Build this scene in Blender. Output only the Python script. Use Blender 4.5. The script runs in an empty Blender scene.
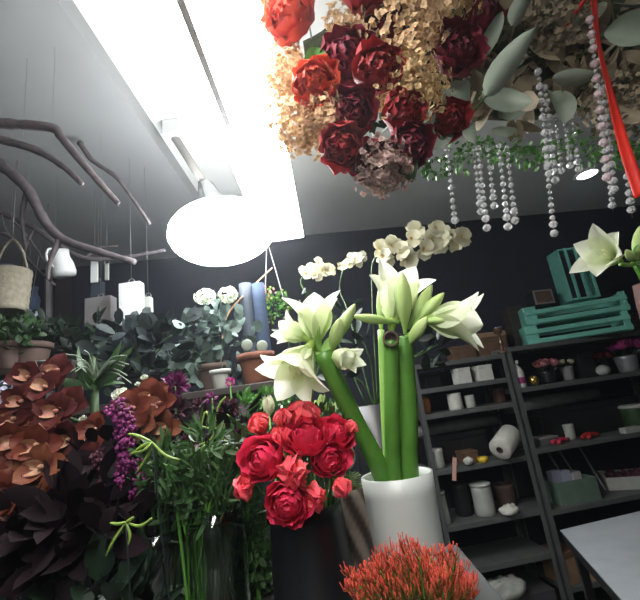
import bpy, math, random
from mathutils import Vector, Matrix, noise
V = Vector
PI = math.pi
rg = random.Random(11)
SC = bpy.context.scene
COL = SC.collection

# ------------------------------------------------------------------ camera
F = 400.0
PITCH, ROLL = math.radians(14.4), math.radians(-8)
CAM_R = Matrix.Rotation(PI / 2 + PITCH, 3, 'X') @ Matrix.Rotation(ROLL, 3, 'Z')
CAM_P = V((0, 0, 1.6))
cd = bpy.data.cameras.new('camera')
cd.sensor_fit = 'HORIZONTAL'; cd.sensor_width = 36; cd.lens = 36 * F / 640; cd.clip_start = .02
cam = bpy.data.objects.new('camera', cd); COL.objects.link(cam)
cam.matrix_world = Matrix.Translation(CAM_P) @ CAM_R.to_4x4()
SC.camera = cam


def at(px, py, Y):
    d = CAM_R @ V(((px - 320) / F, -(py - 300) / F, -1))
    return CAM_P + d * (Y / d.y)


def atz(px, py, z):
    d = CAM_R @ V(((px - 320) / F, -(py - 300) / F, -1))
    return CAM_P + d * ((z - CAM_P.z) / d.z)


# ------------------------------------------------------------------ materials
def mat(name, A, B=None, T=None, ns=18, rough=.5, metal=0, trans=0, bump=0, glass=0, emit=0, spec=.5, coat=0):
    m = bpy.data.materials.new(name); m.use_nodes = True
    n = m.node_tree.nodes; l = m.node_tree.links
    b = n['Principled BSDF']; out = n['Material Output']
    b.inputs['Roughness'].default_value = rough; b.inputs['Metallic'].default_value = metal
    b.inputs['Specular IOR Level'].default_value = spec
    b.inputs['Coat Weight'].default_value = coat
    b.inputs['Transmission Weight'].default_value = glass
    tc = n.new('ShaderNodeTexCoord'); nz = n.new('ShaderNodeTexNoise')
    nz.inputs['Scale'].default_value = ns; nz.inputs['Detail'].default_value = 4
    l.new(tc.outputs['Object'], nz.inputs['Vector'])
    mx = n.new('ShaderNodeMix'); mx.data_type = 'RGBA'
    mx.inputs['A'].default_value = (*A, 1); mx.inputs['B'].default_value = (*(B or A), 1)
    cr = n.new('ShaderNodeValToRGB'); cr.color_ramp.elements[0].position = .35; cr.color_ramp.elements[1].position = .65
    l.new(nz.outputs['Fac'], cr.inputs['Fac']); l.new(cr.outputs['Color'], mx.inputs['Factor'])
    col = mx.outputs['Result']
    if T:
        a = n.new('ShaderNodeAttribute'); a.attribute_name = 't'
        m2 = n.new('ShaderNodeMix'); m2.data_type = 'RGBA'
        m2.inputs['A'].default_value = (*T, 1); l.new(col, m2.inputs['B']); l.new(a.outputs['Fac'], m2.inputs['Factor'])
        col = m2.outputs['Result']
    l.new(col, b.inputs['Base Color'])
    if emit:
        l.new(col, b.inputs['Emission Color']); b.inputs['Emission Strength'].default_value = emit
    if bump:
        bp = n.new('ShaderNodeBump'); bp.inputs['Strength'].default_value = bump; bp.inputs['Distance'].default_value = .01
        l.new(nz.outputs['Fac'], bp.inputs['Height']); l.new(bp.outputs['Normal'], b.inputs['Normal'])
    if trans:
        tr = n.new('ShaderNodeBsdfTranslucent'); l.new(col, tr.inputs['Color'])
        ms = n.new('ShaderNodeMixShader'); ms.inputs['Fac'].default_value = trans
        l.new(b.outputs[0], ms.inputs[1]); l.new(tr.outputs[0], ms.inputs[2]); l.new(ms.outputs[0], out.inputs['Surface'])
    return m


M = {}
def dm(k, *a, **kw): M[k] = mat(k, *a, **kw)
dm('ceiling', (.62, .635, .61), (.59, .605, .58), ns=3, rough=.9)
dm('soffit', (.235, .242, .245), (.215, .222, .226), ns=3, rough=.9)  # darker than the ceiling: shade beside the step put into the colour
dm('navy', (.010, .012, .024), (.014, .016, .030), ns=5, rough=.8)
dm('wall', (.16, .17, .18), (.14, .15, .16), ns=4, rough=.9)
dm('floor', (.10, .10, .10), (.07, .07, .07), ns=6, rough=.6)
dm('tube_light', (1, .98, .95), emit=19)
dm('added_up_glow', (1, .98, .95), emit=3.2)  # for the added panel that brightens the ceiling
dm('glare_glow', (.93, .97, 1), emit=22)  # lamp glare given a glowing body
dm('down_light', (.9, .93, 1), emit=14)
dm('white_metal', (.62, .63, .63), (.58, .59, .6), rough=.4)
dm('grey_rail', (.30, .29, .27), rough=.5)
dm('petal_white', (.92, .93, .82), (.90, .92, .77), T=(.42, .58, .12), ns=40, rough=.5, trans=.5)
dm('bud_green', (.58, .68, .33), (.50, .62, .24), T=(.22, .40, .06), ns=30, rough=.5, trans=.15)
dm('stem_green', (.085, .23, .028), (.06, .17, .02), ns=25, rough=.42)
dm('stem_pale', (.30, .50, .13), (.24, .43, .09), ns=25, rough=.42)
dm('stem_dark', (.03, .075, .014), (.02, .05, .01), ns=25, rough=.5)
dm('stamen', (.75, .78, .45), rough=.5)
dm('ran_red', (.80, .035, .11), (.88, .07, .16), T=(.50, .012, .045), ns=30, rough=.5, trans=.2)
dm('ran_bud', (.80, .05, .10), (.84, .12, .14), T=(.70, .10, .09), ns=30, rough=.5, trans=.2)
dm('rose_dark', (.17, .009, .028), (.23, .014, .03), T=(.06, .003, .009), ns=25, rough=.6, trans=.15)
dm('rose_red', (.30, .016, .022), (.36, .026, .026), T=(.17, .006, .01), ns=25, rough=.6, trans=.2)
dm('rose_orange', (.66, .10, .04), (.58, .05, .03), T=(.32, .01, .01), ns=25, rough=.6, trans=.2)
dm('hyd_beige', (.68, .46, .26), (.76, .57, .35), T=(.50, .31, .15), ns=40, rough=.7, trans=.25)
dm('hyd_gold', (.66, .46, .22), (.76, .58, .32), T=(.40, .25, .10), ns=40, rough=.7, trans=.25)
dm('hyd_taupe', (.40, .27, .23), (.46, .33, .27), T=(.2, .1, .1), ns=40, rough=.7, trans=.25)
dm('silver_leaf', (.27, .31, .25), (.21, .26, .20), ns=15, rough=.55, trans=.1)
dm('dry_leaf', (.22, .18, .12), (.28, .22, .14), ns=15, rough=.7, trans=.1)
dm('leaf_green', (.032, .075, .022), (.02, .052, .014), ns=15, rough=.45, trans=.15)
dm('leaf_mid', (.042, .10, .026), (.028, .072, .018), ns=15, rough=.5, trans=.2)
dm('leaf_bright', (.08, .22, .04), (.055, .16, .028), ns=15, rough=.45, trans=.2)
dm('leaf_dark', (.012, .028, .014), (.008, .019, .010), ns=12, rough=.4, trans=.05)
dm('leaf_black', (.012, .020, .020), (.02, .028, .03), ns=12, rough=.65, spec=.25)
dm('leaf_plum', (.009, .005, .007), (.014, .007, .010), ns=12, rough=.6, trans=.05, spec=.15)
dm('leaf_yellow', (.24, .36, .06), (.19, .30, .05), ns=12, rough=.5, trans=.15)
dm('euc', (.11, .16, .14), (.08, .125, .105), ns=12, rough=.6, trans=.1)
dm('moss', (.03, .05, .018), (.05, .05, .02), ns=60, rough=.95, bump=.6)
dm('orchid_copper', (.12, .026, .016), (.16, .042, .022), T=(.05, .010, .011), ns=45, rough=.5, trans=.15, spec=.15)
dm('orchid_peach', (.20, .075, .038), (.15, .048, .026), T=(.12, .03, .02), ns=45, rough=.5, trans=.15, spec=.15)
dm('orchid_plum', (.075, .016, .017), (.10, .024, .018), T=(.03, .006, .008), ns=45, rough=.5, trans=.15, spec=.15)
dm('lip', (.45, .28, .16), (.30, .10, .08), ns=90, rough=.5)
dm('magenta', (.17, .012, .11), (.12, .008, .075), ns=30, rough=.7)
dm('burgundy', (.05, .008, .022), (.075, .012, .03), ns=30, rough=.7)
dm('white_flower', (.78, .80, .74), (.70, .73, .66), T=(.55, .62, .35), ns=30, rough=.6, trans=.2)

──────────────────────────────

What you will do: From the first line above through the line containing "COL = SC.collection", copy everything exactly, without the pictures.

Correct output:
Build this scene in Blender. Output only the Python script. Use Blender 4.5. The script runs in an empty Blender scene.
import bpy, math, random
from mathutils import Vector, Matrix, noise
V = Vector
PI = math.pi
rg = random.Random(11)
SC = bpy.context.scene
COL = SC.collection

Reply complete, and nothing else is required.